Semantics of stripping

[Now there's a misleading title.]

It's generally considered a bit pretentious to say 'graphic novels' when referring to what others call 'comics', as if being overly defensive.  The medium has achieved widespread recognition within the last 15-20 years as 'acceptable' for adults – it's no longer considered only for children and disfunctional obsessives.  It doesn't need to style itself as literature, because it just is.

Even within the last week, I've read comments by Alan Moore (link forgotten...) and Neil Gaiman critical of the phrase.

However, there's one simple, overwhelming reason I prefer 'graphic novel': the ones I choose to read aren't remotely comic. I suppose there's a macabre humour in parts of 'Maus', 'Gemma Bovary' or 'The Sandman', but they're not laugh-out-loud funny, and probably wouldn't interest me if they were.

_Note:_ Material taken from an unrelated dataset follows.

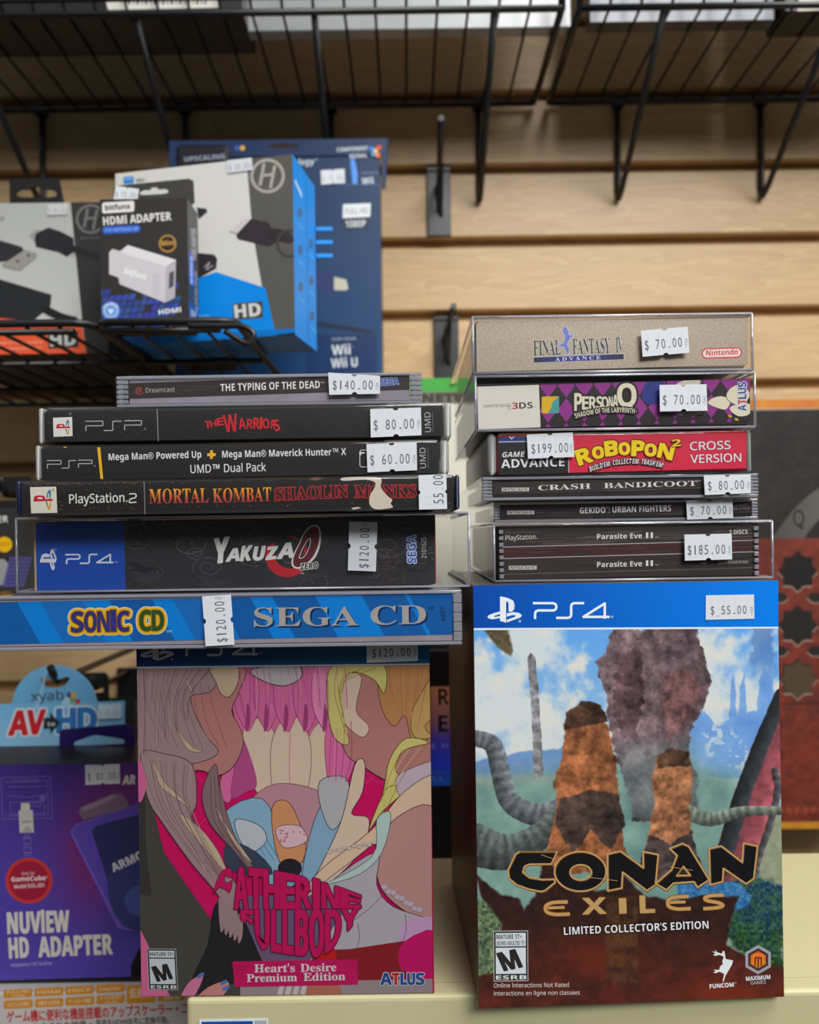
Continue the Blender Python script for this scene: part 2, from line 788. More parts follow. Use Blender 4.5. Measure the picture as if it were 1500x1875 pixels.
def fbm(x, y, sc, seed=1, oc=5, ax=1.0):
    s, a, t = 0, 0.5, 0
    for k in range(oc):
        s = s + a * vnoise(x / sc * ax * 2 ** k + 7.3 * k, y / sc * 2 ** k + 3.1 * k, seed + k)
        t += a
        a *= 0.55
    return s / t


def sstep(a, b, x):
    t = np.clip((x - a) / (b - a), 0, 1)
    return t * t * (3 - 2 * t)


def sdpoly(X, Y, P):
    """signed distance, negative inside"""
    P = np.asarray(P, float)
    d = np.full(X.shape, 1e18)
    ins = np.zeros(X.shape, bool)
    for i in range(len(P)):
        a, b = P[i], P[(i + 1) % len(P)]
        ex, ey = b - a
        wx, wy = X - a[0], Y - a[1]
        t = np.clip((wx * ex + wy * ey) / (ex * ex + ey * ey + 1e-12), 0, 1)
        d = np.minimum(d, (wx - ex * t) ** 2 + (wy - ey * t) ** 2)
        c = ((a[1] > Y) != (b[1] > Y)) & (X < (b[0] - a[0]) * (Y - a[1]) / (b[1] - a[1] + 1e-12) + a[0])
        ins ^= c
    d = np.sqrt(d)
    return np.where(ins, -d, d)


def sdline(X, Y, P):
    """distance to a polyline and the running length 0..1"""
    P = np.asarray(P, float)
    d = np.full(X.shape, 1e18)
    s = np.zeros(X.shape)
    sg = np.zeros(X.shape)
    n = len(P) - 1
    for i in range(n):
        a, b = P[i], P[i + 1]
        ex, ey = b - a
        wx, wy = X - a[0], Y - a[1]
        t = np.clip((wx * ex + wy * ey) / (ex * ex + ey * ey + 1e-12), 0, 1)
        q = (wx - ex * t) ** 2 + (wy - ey * t) ** 2
        m = q < d
        d = np.where(m, q, d)
        s = np.where(m, (i + t) / n, s)
        sg = np.where(m, np.sign(ex * wy - ey * wx), sg)
    return np.sqrt(d), s, sg


def over(img, m, col):
    col = np.asarray(col, float)
    if col.ndim == 1:
        col = col[None, :]
    return img * (1 - m[:, None]) + col * m[:, None]

# =================================================================== THE SETTING
DW = 0.79                                   # the slatwall's face
ZG0 = U(1100, 306, DW)[2]                   # middle of one groove
PITCH = 0.0762


def build_wall():
    prof = []
    ks = list(range(-9, 16))
    top = ZG0 + 9.6 * PITCH
    prof.append((DW, top))
    g, dp = 0.0056, 0.010
    for k in ks:
        z = ZG0 - k * PITCH
        prof += [(DW, z + g + 0.0012), (DW + 0.0012, z + g), (DW + dp, z + g), (DW + dp, z + g + 0.008), (DW + dp + 0.004, z + g + 0.008),
                 (DW + dp + 0.004, z - g), (DW + 0.0012, z - g), (DW, z - g - 0.0012)]
    prof.append((DW, 0.0))
    bm = bmesh.new()
    L = [bm.verts.new((-1.5, y, z)) for y, z in prof]
    R = [bm.verts.new((1.5, y, z)) for y, z in prof]
    for i in range(len(prof) - 1):
        bm.faces.new((L[i], R[i], R[i + 1], L[i + 1]))
    # back of the board
    b = [bm.verts.new(p) for p in ((-1.5, DW + 0.019, top), (1.5, DW + 0.019, top), (1.5, DW + 0.019, 0), (-1.5, DW + 0.019, 0))]
    bm.faces.new(b)
    me = bpy.data.meshes.new('wall_back')
    bmesh.ops.recalc_face_normals(bm, faces=bm.faces)
    bm.to_mesh(me)
    bm.free()
    o = link('wall_back', me, wood_mat())
    o['kind'] = 'structure'


build_wall()
fl = Mesh().box((-1.5, -1.6, -0.02), (1.5, DW + 0.019, 0.0)).build('floor', principled('grey_carpet', (120, 116, 110), 0.9, noise=0.15, nscale=300))
fl['kind'] = 'structure'

# =================================================================== WIRE SHELVES
ZS = U(870, 189, 0.78)[2]                   # deck of the upper wire shelves


def upper_wire_shelf(x0, x1, brackets, label):
    r = root('wire_shelf', ((x0 + x1) / 2, 0.78, ZS), label, 'shelf', 'upper wire shelves')
    yf, yb = 0.640, 0.781
    m = Mesh()
    n = int(round((x1 - x0) / 0.0259))
    for i in range(1, n):
        x = x0 + (x1 - x0) * i / n
        m.tube([(x, yb, ZS + 0.003), (x, yf + 0.004, ZS + 0.003), (x, yf - 0.002, ZS + 0.008), (x, yf - 0.004, ZS + 0.045)], 0.0013, 6)
    m.build('wire_deck', BLACKWIRE, r)
    Mesh().tube([(x0, yf, ZS), (x1, yf, ZS)], 0.0028).build('rail', BLACKWIRE, r)
    Mesh().tube([(x0, yf - 0.0035, ZS + 0.010), (x1, yf - 0.0035, ZS + 0.010)], 0.0016).build('rail', BLACKWIRE, r)
    Mesh().tube([(x0, yb, ZS), (x1, yb, ZS)], 0.003).build('rail', BLACKWIRE, r)
    for x in (x0, x1):
        Mesh().tube([(x, yb, ZS), (x, yf, ZS), (x, yf - 0.004, ZS + 0.045)], 0.0032).build('rail', BLACKWIRE, r)
    for x, dz in brackets:
        zb = ZS - dz
        b = Mesh()
        b.tube([(x, yf, ZS + 0.002), (x, 0.775, zb), (x, 0.7845, zb - 0.004), (x, 0.7865, zb + 0.006), (x, 0.7865, ZS - 0.002)], 0.0031)
        b.box((x - 0.006, 0.780, ZS - 0.004), (x + 0.006, 0.7895, ZS + 0.007), 0.001)
        b.build('bracket', BLACKWIRE, r)
    return r


bx = [U(px, 190, 0.785)[0] for px in (75, 338, 606, 876, 1131, 1394)]
upper_wire_shelf(-0.52, 0.1372, [(x, 0.094) for x in bx[:4]], 'black wire shelf above, the wider one with four struts, under the silver carton')
upper_wire_shelf(0.1525, 0.60, [(x, 0.094) for x in bx[4:]] + [(0.515, 0.094)], 'black wire shelf above at the right, beyond the gap in the row')

ZB = U(220, 590, 0.50)[2]                   # deck of the lower wire shelves


def lower_wire_shelf(x0, x1, label, hook=False):
    r = root('wire_shelf', ((x0 + x1) / 2, 0.78, ZB), label, 'shelf', 'lower wire shelves')
    yf, yb = 0.50, 0.782
    m = Mesh()
    n = max(2, int(round((x1 - x0) / 0.0217)))
    for i in range(1, n):
        x = x0 + (x1 - x0) * i / n
        m.tube([(x, yf, ZB + 0.001), (x, yf + 0.006, ZB - 0.0022), (x, yb, ZB - 0.0022)], 0.0014, 6)
    m.build('wire_deck', BLACKWIRE, r)
    q = 0.010
    Mesh().tube([(x0, yb, ZB - 0.002), (x0, yf + q, ZB), (x0 + q * .3, yf + q * .3, ZB), (x0 + q, yf, ZB), (x1 - q, yf, ZB), (x1 - q * .3, yf + q * .3, ZB), (x1, yf + q, ZB), (x1, yb, ZB - 0.002)], 0.0027).build('rail', BLACKWIRE, r)
    for y in (0.597, 0.70, 0.78):
        Mesh().tube([(x0, y, ZB - 0.0045), (x1, y, ZB - 0.0045)], 0.0022).build('cross_wire', BLACKWIRE, r)
    Mesh().tube([(x0 + 0.004, yf + 0.001, ZB - 0.0055), (x1 - 0.01, yf + 0.001, ZB - 0.0055)], 0.0022).build('rail', BLACKWIRE, r)
    for x in (x0, x1):
        Mesh().tube([(x, 0.787, ZB + 0.008), (x, 0.782, ZB), (x, 0.782, ZB - 0.04), (x, 0.7885, ZB - 0.045)], 0.003).build('bracket', BLACKWIRE, r)
    if hook:
        P = [U(x, y, 0.494) for x, y in smooth_loop([(345, 597), (400, 597), (440, 597), (460, 606), (465, 617), (457, 627), (445, 627), (412, 606)], 5, False)]
        Mesh().tube(P, 0.0021).build('end_hook', BLACKWIRE, r)
    return r


XB = U(431, 590, 0.50)[0]
XB0 = U(174, 590, 0.50)[0]
XB1 = U(163, 592, 0.50)[0]
lower_wire_shelf(XB0, XB, 'short black wire shelf with a curled end hook, under the white and blue carton', True)
lower_wire_shelf(-0.62, XB1, 'black wire shelf under the grey and orange carton at the left edge')


def peg_hook(px, py_top, py_bot, pw, tip, label, base_px=None, r=None):
    a = U(px, py_top, 0.786)
    b = U(px, py_bot, 0.786)
    hw = pw / 2 / FPX * 0.786
    o = root('peg_hook', (a[0], 0.786, b[2]), label, 'hook', 'slatwall peg hooks')
    Mesh().box((a[0] - hw, 0.7855, b[2]), (a[0] + hw, 0.7893, a[2]), 0.0006).build('back_plate', BLACKPLASTIC, o)
    m = Mesh()
    m.box((a[0] - hw, 0.7835, a[2] - 0.002), (a[0] + hw, 0.7996, a[2] + 0.002), 0.0004)
    m.build('slat_clip', BLACKPLASTIC, o)
    t = np.array(tip)
    s = np.array([a[0], 0.786, a[2] - 0.014])
    Mesh().tube([s + (0, 0, -0.03), s + (0, -0.004, -0.004), s + (0, -0.012, 0.0), t], r or 0.0029).build('prong', BLACKPLASTIC, o)
    Mesh().tube([s + (0.002, 0, -0.035), s + (0.002, -0.004, -0.03), s + (0.001, -0.05, -0.004)], 0.0018).build('brace', BLACKPLASTIC, o)
    return o


peg_hook(803, 311, 432, 43, U(808, 216, 0.665), 'empty black peg hook on bare slats, nearer the ceiling of the two')
peg_hook(817, 583, 692, 45, U(831, 560, 0.70), 'empty black peg hook just above the green and cream carton')

# =================================================================== CREAM SHELF
ZC = H - 0.2082                             # its top
DC0, DC1 = 0.3402, 0.4845
r = root('display_shelf', (0.25, DC0, ZC), 'cream enamelled metal shelf carrying the two big upright game boxes', 'shelf')
X0 = U(340, 1835, DC0)[0]
m = Mesh()
m.box((X0, DC0, ZC - 0.045), (0.75, DC0 + 0.012, ZC), 0.0022, 3)
m.box((X0, DC0 + 0.006, ZC - 0.010), (0.75, DC1, ZC - 0.0002), 0.001)
m.build('tray', CREAM, r, smooth=False)
for x in (-0.06, 0.14):
    Mesh().box((x - 0.004, DC1 - 0.1, ZC - 0.05), (x + 0.004, 0.7895, ZC - 0.0105), 0.001).build('bracket', BLACKPLASTIC, r)
F = Face((0, DC0 - 0.0004, 0))
p = Print(F)
a = (365, 1866)
p.poly([(365, 1866), (491, 1864), (491, 1900), (365, 1902)], (226, 232, 236))
p.poly([(369, 1871), (463, 1869.6), (463, 1900), (369, 1902)], (20, 80, 165))
p.poly([(466, 1869), (488, 1868.6), (488, 1900), (466, 1900)], (175, 178, 170))
p.build('price_label', r, label='white and blue price label')

# cartons on the upper wire shelves, made taller to block light from the wall
GREYBOX = principled('silver_card', (150, 152, 152), 0.35, 0.25, noise=0.04, nscale=40, bump=0.2)
BLKBOX = principled('black_card', (20, 20, 22), 0.45, noise=0.15)
DKSILVER = principled('dark_silver_card', (70, 72, 76), 0.25, 0.4, noise=0.3, nscale=22)


def plain_box(name, x0, x1, y0, y1, z0, z1, mat, label, cat='box', part='carton', bev=0.0008):
    r = root(name, ((x0 + x1) / 2, y0, z0), label, cat)
    Mesh().box((x0, y0, z0), (x1, y1, z1), bev, 1).build(part, mat, r)
    return r


zt = ZS + 0.0047
xa = U(445, 20, 0.648)[0]
rb = plain_box('hardware_box', -0.50, xa, 0.648, 0.703, zt, zt + 0.30, BLKBOX, 'black carton with a white barcode label, standing on the upper wire shelf')
p = Print(Face((0, 0.6478, 0)))
p.poly([(190, -12), (400, -12), (402, 14), (198, 18)], (214, 210, 200))
for i in range(30):
    x = 222 + i * 5.2 + (i * 7 % 3)
    p.poly([(x, -12), (x + 1.2 + (i % 3), -12), (x + 1.2 + (i % 3), 8), (x, 8)], (40, 40, 42))
p.build('barcode_label', rb, MATTE, label='white label with a printed barcode')
xb = U(1046, 50, 0.671)[0]
plain_box('hardware_box', U(452, 50, 0.671)[0], xb, 0.671, 0.684, zt, zt + 0.30, GREYBOX, 'wide silver carton standing on the upper wire shelf left of the gap')
xc = U(1080, 45, 0.666)[0]
xd = U(1420, 45, 0.666)[0]
plain_box('hardware_box', xc, xd, 0.666, 0.680, zt, zt + 0.30, DKSILVER, 'shiny grey carton standing on the upper wire shelf right of the gap')
rb = plain_box('hardware_box', xd + 0.003, 0.58, 0.655, 0.690, zt, zt + 0.30, BLKBOX, 'black carton with a pale corner label at the right end of the upper wire shelf')
p = Print(Face((0, 0.6548, 0)))
p.poly([(1459, -20), (1520, -22), (1520, 18), (1461, 20)], (214, 206, 196))
p.build('corner_label', rb, MATTE, label='pale label')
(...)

That's no criticism of comics which are comedic – I object as much as anyone to the suggestion that there are 'comics' for the proles and 'graphic novels' for the intelligentsia, and 'serious' doesn't equate to 'better' – but I simply don't seek that type of amusement.

Stated simply, presenting stories as pictures with speech balloons is a medium, not a genre – the form and content don't determine one another. I feel that distinction is clear under the title 'graphic novel', whereas a non-comedic 'comic' is counter-intuitive.